Na CLDF, também há valorização do hip hop. Promovido pelo deputado distrital Max Maciel (Psol), anualmente ocorre a Semana do hip hop.

“Durante o período, reforçamos várias atividades com escolas parceiras que possuem interesse em incluir as ações no calendário. As ações incluem graffiti, danças de rua, rimas, saraus e outras artes que envolvem o hip hop. Entendemos que o hip hop é mais do que uma expressão cultural, é uma ferramenta poderosa de resistência e transformação social”, declara o parlamentar.

Em primeira mão ao Correio da Manhã, Maciel anuncia que, neste ano, a 3ª edição do evento deve ocorrer entre os dias 12 e 19 de novembro.

Hip hop

O “Fest Siempre Estuvimos Aqu”, acontece desde 2017, e já passou por diversos lugares da Colômbia. Em nota, a produção colombiana explica que o principal objetivo é “Conhecer, reconhecer e reunir mulheres que trabalham dentro da cultura hip hop”. Entre as convidadas, nesta edição, 10% são brasileiras.

O hip hop ganhou força no início dos anos 1970, em Nova York, como resposta à segregação racial e à pobreza urbana. Afro-americanos e latinos transformaram a arte em resistência, e o graffiti emergiu como expressão visual desse movimento.

A cultura chegou ao Brasil na década de 1980, inicialmente em São Paulo, por meio de filmes, videoclipes e discos que popularizaram o break e o graffiti.

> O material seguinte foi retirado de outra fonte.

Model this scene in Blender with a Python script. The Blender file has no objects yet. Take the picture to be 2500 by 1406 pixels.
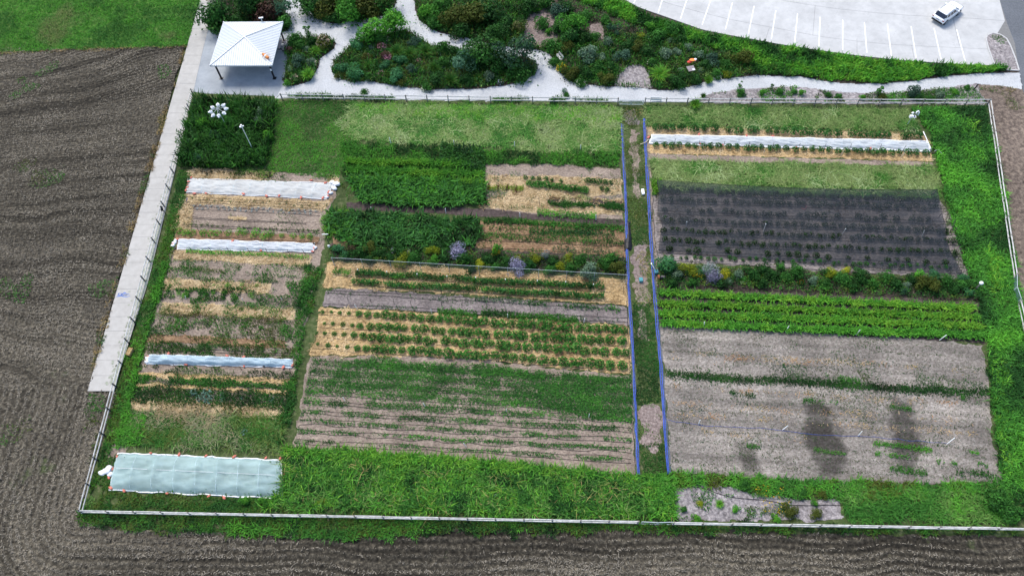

Em Brasília, as rodas de MCs e o breakdance abriram caminho, e os muros da cidade logo se tornaram palco para mensagens sociais e indenitárias.

Para arcar com os custos da exposição, Tainha está vendendo rifas no valor de R$ 35. A pessoa que ganhar o 1º lugar do sorteio, que acontecerá em 19 de agosto, irá receber uma pintura em mural de até 2m² metros feito pela artista, mais um print. Já para o 2º lugar, serão duas obras originais e únicas, também com a opção de substituir por um combo da loja.